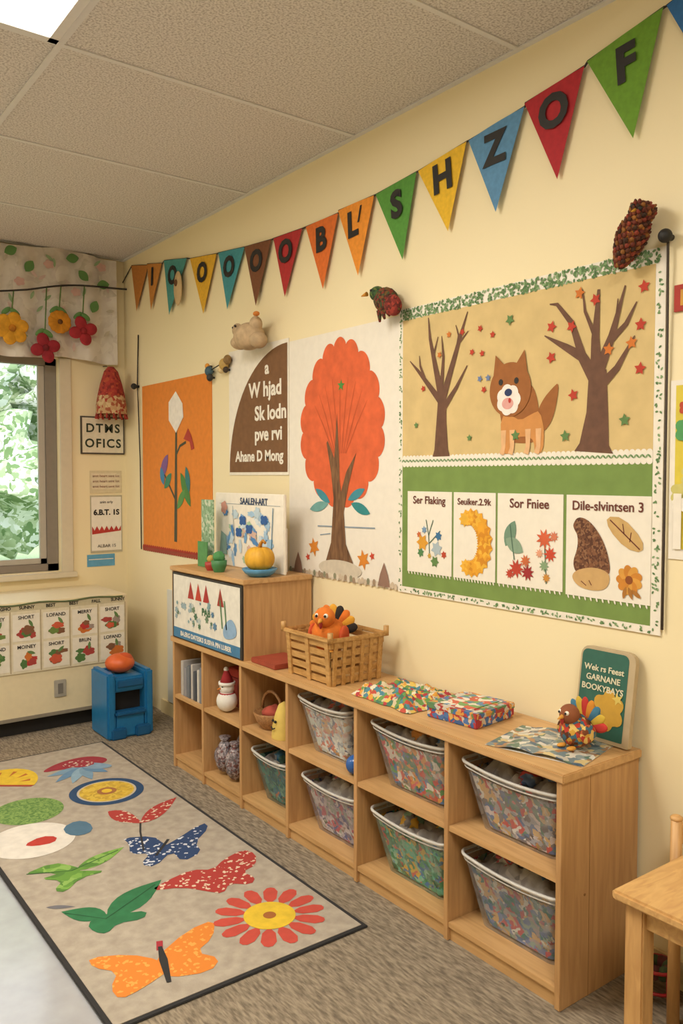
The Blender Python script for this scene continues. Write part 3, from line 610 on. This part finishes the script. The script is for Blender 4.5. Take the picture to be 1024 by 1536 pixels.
c=(1.445,2.335)
for i in range(14):
    a=i*math.tau/14+.1; q=Vector((math.cos(a),math.sin(a))); n=Vector((-q.y,q.x)); cc=Vector(c)
    p.poly([tuple(cc+q*.075),tuple(cc+q*.11+n*.022),tuple(cc+q*.16+n*.026),tuple(cc+q*.185+n*.014),tuple(cc+q*.19),tuple(cc+q*.185-n*.014),tuple(cc+q*.16-n*.026),tuple(cc+q*.11-n*.022)],paper('#bf4a3c',.9,.06),1+i*.02)
p.ell(c,.088,.088,YE,2,n=40); p.ell(c,.022,.022,paper('#a0602c',.9),3)
c=(1.035,2.345); p.poly(rp(c,.205,.205,sm([(0,-.1),(.35,.7),(.75,1.05),(.8,.5),(.6,.1),(1,-.05),(.9,-.4),(.3,-.55),(.2,-.35)],1)),OR,1); p.poly(rp(c,.205,.205,sm([(.1,-.1),(-.4,.05),(-1,-.05),(-.85,-.3),(-.45,-.4),(-.45,-.8),(-.25,-1.05),(.0,-.8),(.3,-.35)],1)),OR,1.4)
p.line(rp(c,.205,.205,[(.02,.25),(.15,-.1),(.35,-.65)]),[.012,.026,.014],bl,2.5); p.line(rp(c,.205,.205,[(-.02,.4),(.04,.15)]),.02,paper('#a5303a',.9),2)
o.done()

# ---------------------------------------------------------------- shelf unit
XF=1.83;XB=W-.014;ZT=.681;t=.02
cols=[3.89,3.565,3.20,2.82,2.36,1.885,1.43]
o=Obj('toy_storage_shelf')
o.box((XF-.008,1.42,ZT-.026),(XB,3.90,ZT),mapleY,.003)
for i,y in enumerate(cols):
    y0=y-(t/2 if 0<i<6 else (t if i==0 else 0)); o.box((XF,y0,.0065),(XB,y0+t,ZT-.026),mapleZ,.0015)
for a,b in zip(cols,cols[1:]):
    o.box((XF+.003,b+t*.5,.365),(XB-.01,a-t*.5,.383),mapleY,.001); o.box((XF+.003,b+t*.5,.05),(XB-.01,a-t*.5,.068),mapleY,.001); o.box((XF+.012,b+t*.5,.0065),(XF+.026,a-t*.5,.05),mapleY)
o.box((XB-.01,1.44,.0065),(XB,3.88,ZT-.026),mapleZ)
o.box((XF-.008,3.15,1.02),(XB,3.90,1.042),mapleY,.003); o.box((XF,3.16,ZT),(XB,3.18,1.02),mapleZ,.001); o.box((XF,3.87,ZT),(XB,3.89,1.02),mapleZ,.001); o.box((XB-.01,3.18,ZT),(XB,3.87,1.02),mapleZ)
o.box((XF+.02,3.18,ZT),(XF+.03,3.87,1.02),mapleZ)
o.box((1.955,1.4292,.0065),(1.9565,1.4302,ZT-.026),paper('#8a6238',.6)); o.cyl((1.935,1.431,.31),(1.935,1.4285,.31),.004,.004,paper('#8a6238',.6),10)
o.done()
o=Obj('cabinet_front_poster'); p=Pl(o,(XF-.0015,0,0),(0,1,0),(0,0,1),(-1,0,0))
p.sheet(3.165,.684,3.865,1.015,paper('#2c2a28',.5),6); p.rect(3.18,.69,3.85,1.005,paper('#dfdbd0',.6),7); p.rect(3.18,.69,3.85,.74,paper('#3f78a0',.6),8)
p.text('BA.ERG DATESKS SUSIVA PIN LUBER',(3.515,.714),.032,WH,9)
for y,col in ((3.66,'#a5342c'),(3.58,'#b9402c'),(3.50,'#a5302c'),(3.36,'#983a2c')): p.poly([(y-.035,.90),(y+.03,.90),(y,.985)],paper(col,.7),8)
p.text('PAB',(3.50,.85),.05,paper('#3f6a48'),8.4)
for i in range(32): p.star((random.uniform(3.4,3.82),random.uniform(.77,.90)),random.uniform(.008,.024),paper(random.choice(['#7f9fa4','#4f7458','#94a8b0','#b9c4c0','#6a8468','#5a80a0']),.7),8.2+i*.03,6,.6,i)
p.poly(sm([(3.20,.78),(3.32,.75),(3.34,.80),(3.27,.86),(3.22,.84)]),paper('#88a8c8'),9)
for y in (3.3,3.34): p.line([(y,.80),(y+.02,.93)],.01,paper('#5a8258'),9)
o.done()

# bins : clear plastic tubs full of small toys and crumpled cloth
rimm=paper('#c4c1bb',.35,.02)
def binbox(name,y0,y1,zb,zt,cols_,x0=1.862,x1=2.13,seed=0,tint='#c8c8cc'):
    o=Obj(name); m=clear_plastic(tint); ins=.045; rng=random.Random(seed*13+1)
    def rr(k,z,shr=0,r=.03,n=5):
        i=ins*(1-k)+shr; pts=[]
        for cx,cy,a0 in ((x1-i-r,y1-i-r,0),(x0+i+r,y1-i-r,90),(x0+i+r,y0+i+r,180),(x1-i-r,y0+i+r,270)):
            for j in range(n+1):
                a=math.radians(a0+90*j/n); pts.append(Vector((cx+r*math.cos(a),cy+r*math.sin(a),z)))
        q=[]
        for i_ in range(len(pts)):
            a=pts[i_];b=pts[(i_+1)%len(pts)]
            if (b-a).length>.06:
                for s_ in range(8): q.append(a.lerp(b,s_/8))
            else: q.append(a)
        return q
    def sag(v,k):
        f=max(0,1-abs((v.y-(y0+y1)/2)/((y1-y0)/2))**2)
        v.z-= (.016 if v.x<(x0+x1)/2 else .008)*f*k; return v
    L=[]
    for k in (0,.33,.66,1): L.append([o.bm.verts.new(sag(v,k)) for v in rr(k,zb+(zt-zb)*k)])
    n=len(L[0])
    for a,b in zip(L,L[1:]):
        for i in range(n): o.face([a[i],a[(i+1)%n],b[(i+1)%n],b[i]],m,True)
    o.face(L[0][::-1],m)
    rim=[sag(v,1) for v in rr(1,zt,-.003)]
    o.tube([tuple(v) for v in rim],.0055,rimm,8,closed=True)
    o.tube([tuple(v-Vector((0,0,.016))) for v in [sag(v,1) for v in rr(.93,zt,-.002)]],.0028,rimm,6,closed=True)
    for yy,sg in ((y0,-1),(y1,1)): o.box(((x0+x1)/2-.05,min(yy,yy+sg*.008),zt-.018),((x0+x1)/2+.05,max(yy,yy+sg*.008),zt-.004),rimm,.003)
    # inner fabric lining print, close behind the plastic
    pm_=multi(cols_,48,.7,1.2)
    Lb=[[o.bm.verts.new(sag(v+Vector((0,0,0)),k)) for v in rr(k,zb+.006+(zt-zb-.035)*k,.012)] for k in (0,.5,1)]
    for a,b in zip(Lb,Lb[1:]):
        for i in range(n):
            o.face([a[i],a[(i+1)%n],b[(i+1)%n],b[i]],pm_,True)
    o.face(Lb[0],pm_)
    # toys pressed against the front and side walls, wedged between lining and plastic
    mats_=[paper(c_,.6,.15) for c_ in cols_]
    H_=zt-zb
    for i in range(80):
        k=rng.uniform(.08,.86); z=zb+H_*k; ii=ins*(1-k)+.016
        side=rng.random()
        s_=rng.uniform(.008,.017)
        if side<.68: cpos=(x0+ii+.004,rng.uniform(y0+ii+.02,y1-ii-.02),z)
        elif side<.9: cpos=(rng.uniform(x0+ii+.02,x1-ii-.02),y0+ii+.004,z)
        else: cpos=(rng.uniform(x0+ii+.02,x1-ii-.02),y1-ii-.004,z)
        rx=s_*.55 if side<.68 else s_*1.2; ry=s_*1.2 if side<.68 else s_*.55
        cpos=Vector(cpos); cpos.z-=.014*k
        o.sph(cpos,(rx,ry,s_*rng.uniform(.7,1.5)),mats_[i%len(mats_)],Matrix.Rotation(rng.uniform(-.8,.8),3,'X'),10,7,disp=.6,dsc=12)
    cm=multi(['#948f8a','#807a78','#b4aea6','#6a6666','#a09a92'],14,.7,1.0,('#a8a39c',.45)); ox=seed*3.7
    def fn(u,v):
        x=x0+.02+(x1-x0-.04)*u; y=y0+.02+(y1-y0-.04)*v
        e=min(1,min(u,1-u,v,1-v)*4)
        z=zt-.055+.05*e*(.5+noise.noise(Vector((x*9+ox,y*9,0))))+.045*abs(noise.noise(Vector((x*20,y*20+ox,3))))+.02*u
        return Vector((x,y,z))
    o.grid(fn,30,30,cm)
    for i in range(6):
        cx=rng.uniform(x0+.08,x1-.06);cy=rng.uniform(y0+.08,y1-.08)
        o.sph((cx,cy,zt-.02),(.042,.038,.03),multi(['#a8a29a','#7f7a78','#bab5ac',cols_[3],cols_[2]],30,.6),disp=.6,dsc=12)
    return o.done()
pastel=['#6f6668','#c8b8b4','#4f6790','#b8403a','#98989f','#d8d4cc','#5a7a68','#c9a060']
bright=['#b83a30','#4f8a4a','#3a6898','#d08a3a','#7a7a70','#c8505a','#2f7258','#d4ccc0']
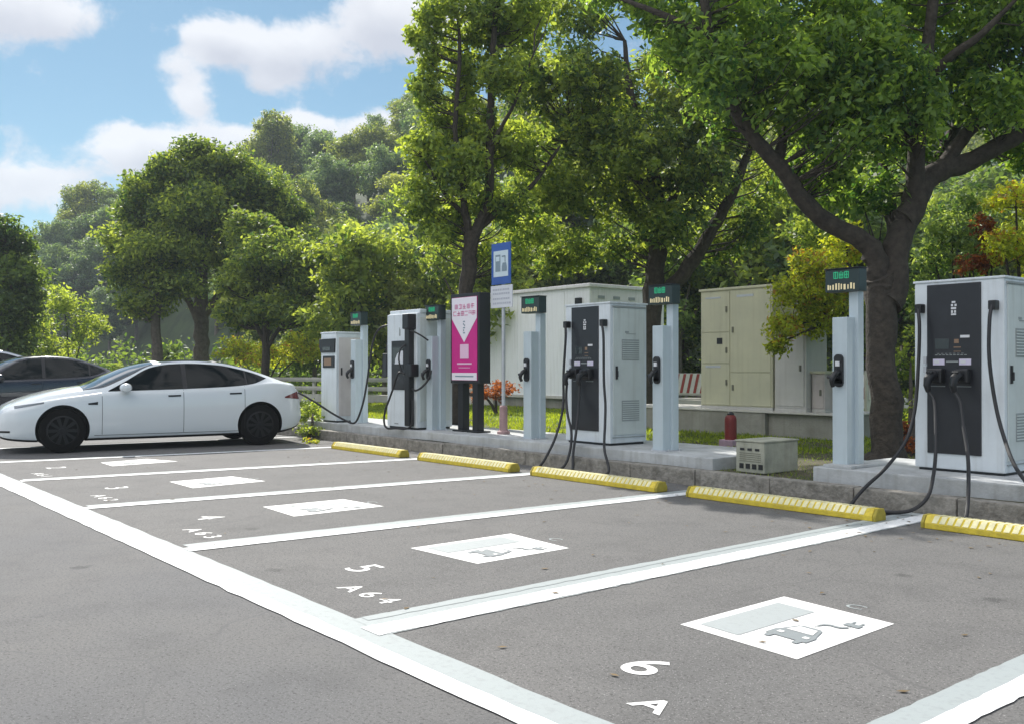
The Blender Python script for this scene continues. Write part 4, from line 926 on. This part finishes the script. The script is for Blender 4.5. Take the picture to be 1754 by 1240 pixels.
ells = [E(800, 110, 17.8, .55, .6, 46), E(780, 240, 17.8, .6, .5, 44), E(830, 430, 17.9, .5, .22, 20), E(870, 60, 18.2, .7, .5, 40), E(735, 70, 17.2, .34, .50, 30), E(730, 150, 17.3, .30, .40, 22), E(760, 20, 17, .5, .35, 28), E(725, 260, 17.2, .42, .36, 30), E(715, 340, 17.3, .34, .42, 30), E(745, 400, 17.3, .36, .22, 20), E(830, 40, 17.4, .55, .45, 45), E(870, 130, 17.0, .45, .4, 35), E(790, 290, 17.0, .45, .5, 42),
        E(850, 240, 17.7, .55, .5, 55), E(860, 350, 17.9, .7, .4, 48), E(900, 260, 18.2, .6, .5, 45), E(780, 370, 17.7, .45, .3, 26), E(800, 180, 17.5, .3, .3, 12), E(900, 20, 17.6, .6, .4, 36), E(830, -60, 17.5, 1.0, .5, 50), E(920, 400, 18.2, .5, .3, 24), E(880, 440, 18.3, .5, .2, 16), E(760, 200, 17.6, .35, .35, 16)]
tree('slender_tree', 'slender leaning tree with sunlit yellow-green crown, behind the pink poster board', 'tree', b0, limbs, ells, 21, 'L_bright', 'bark', per=40, leaf=.12, dens=1.15, rc=(.15, .29), twig=.010, tb=.55)
# ---- two-trunk tree in front of the container
b0 = gp(1112, 21.5, .12)
limbs = [([b0, P(1113, 600, 21.5), P(1120, 480, 21.5), P(1128, 390, 21.4), P(1120, 300, 21.3), P(1085, 190, 21.2), P(1070, 70, 21)], [.30, .24, .22, .19, .14, .10, .04]),
         ([P(1128, 390, 21.4), P(1160, 320, 21.4), P(1180, 220, 21.3), P(1170, 90, 21.2)], [.12, .09, .07, .03]), ([P(1118, 330, 21.4), P(1060, 280, 21.2), P(990, 220, 21)], [.10, .07, .03]),
         ([P(1120, 520, 21.6), P(1170, 470, 21.2), P(1215, 400, 21), P(1255, 330, 20.6), P(1290, 240, 20.4)], [.17, .18, .15, .12, .06])]
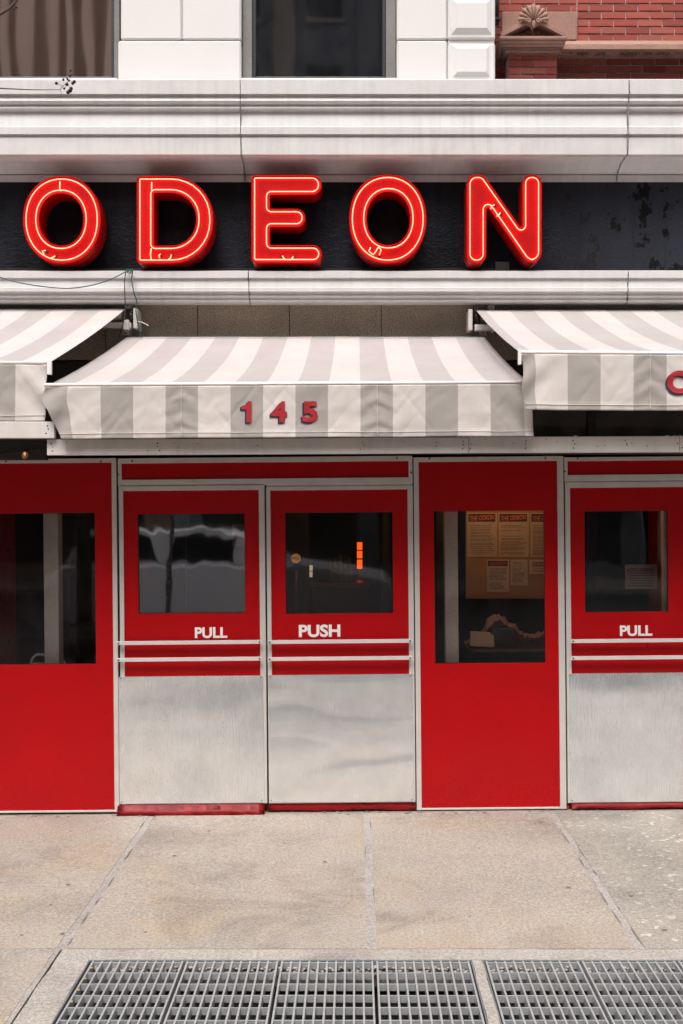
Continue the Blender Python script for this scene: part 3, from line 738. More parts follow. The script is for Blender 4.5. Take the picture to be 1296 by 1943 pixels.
# ------------------------------------------------------------------ neon letters
FD = 7.90; LB = 8.10
def cpx(pts): return [(PX(x, FD), PZ(z, FD), r*FD/F) for x, z, r in pts]
u1 = FD/F
def letter(name, label, outer, holes, extras, spots, ell=False):
    def o_in(i):
        if ell: x0, x1, z0, z1 = outer; return ellipse(PX(x0+i, FD), PX(x1-i, FD), PZ(z1-i, FD), PZ(z0+i, FD))
        return rrect(cpx(outer), i*u1)
    def h_out(h, i):
        if ell: x0, x1, z0, z1 = h; return ellipse(PX(x0-i, FD), PX(x1+i, FD), PZ(z1+i, FD), PZ(z0-i, FD))
        return rrect(cpx(h), -i*u1)
    oc = o_in(0); hc = [h_out(h, 0) for h in holes]
    cx = sum(p[0] for p in oc)/len(oc)
    root = empty('sign_letter', (cx, LB-D0, min(p[1] for p in oc)), label, 'letter', 'red neon channel letters on the black band')
    yf = FD-D0
    child_mesh('can', fill2d([oc]+hc, yf+.012, LB-D0, .002), letter_red, root)
    bm = bmesh.new()
    for A, Bc in [(oc, o_in(1.1))]+[(h, h_out(hh, 1.1)) for h, hh in zip(hc, holes)]:
        n = len(A); q = []
        for c, yy in ((A, yf), (Bc, yf), (Bc, yf+.0125), (A, yf+.0125)): q.append([bm.verts.new((x, yy, z)) for x, z in c])
        for r_ in range(4):
            for k in range(n):
                k2 = (k+1) % n; bm.faces.new((q[r_][k], q[r_][k2], q[(r_+1) % 4][k2], q[(r_+1) % 4][k]))
    mk('rim', bm, letter_red, root)
    yt = yf-.004
    loops = [o_in(6.2)]+[h_out(hh, 5.8) for hh in holes]
    for lp in loops:
        # drop duplicates then tube
        pp = [lp[0]]
        for p in lp[1:]:
            if (Vector(p)-Vector(pp[-1])).length > .0015: pp.append(p)
        if (Vector(pp[0])-Vector(pp[-1])).length < .0015: pp.pop()
        tube('neon_tube', [(x, yt, z) for x, z in pp], .0035, neon, root, 6, True)
    for e in extras: tube('neon_tube', [(PX(x, FD), yt+dy, PZ(z, FD)) for x, z, dy in e], .0038, neon, root, 6)
    bm = bmesh.new()
    for x, z in spots: addball(bm, (PX(x, FD), yf+.010, PZ(z, FD)), .014, .008, .014, 10, 6)
    if spots: mk('electrode_housing', bm, electrode_black, root, True)
    bx = sum(p[0] for p in oc)/len(oc)
    box('mounting_foot', bx-.05, bx+.05, LB-D0-.09, LB-D0-.03, PZ(515, 8.05), PZ(499, 8.05), dark_metal, root, .002)
    return root
def hook(x, z, s=1): return [(x, z, 0), (x+s*2, z-6, -.006), (x+s*6, z-8, .0), (x+s*8, z-4, .008)]
letter('o', 'first red neon letter O, leftmost on the black band', (43.5, 191, 334, 500), [(74, 158, 367, 466)],
       [[(114, 345, 0), (114, 358, -.004), (116, 363, 0)], [(84, 483, 0), (81, 477, -.004), (86, 475, .006)], [(95, 491, 0), (100, 489, -.003), (104, 486, .006)]], [(87, 477), (104, 486)], True)
letter('d', 'red neon letter D between the first O and the E', [(259.5, 334, 8), (404.5, 334, 79), (404.5, 500, 79), (259.5, 500, 8)],
       [[(292, 366, 3), (372, 366, 47), (372, 466, 47), (292, 466, 3)]],
       [[(288, 346, 0), (288, 356, -.002), (288, 362, 0)], [(287, 472, 0), (286, 483, -.004), (287, 493, 0)], [(303, 490, 0), (302, 485, -.006), (304, 482, .008)], [(318, 494, 0), (324, 490, -.005), (325, 484, .008)]], [(304, 484), (325, 484)])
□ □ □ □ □
→ Task prompt:
Among the lines of the data, identify those with the word "continues". Copy each of them.

→ Final result:
The Blender Python script for this scene continues. Write part 3, from line 610 on. This part finishes the script. The script is for Blender 4.5. Take the picture to be 1024 by 1536 pixels.
The Blender Python script for this scene continues. Write part 4, from line 926 on. This part finishes the script. The script is for Blender 4.5. Take the picture to be 1754 by 1240 pixels.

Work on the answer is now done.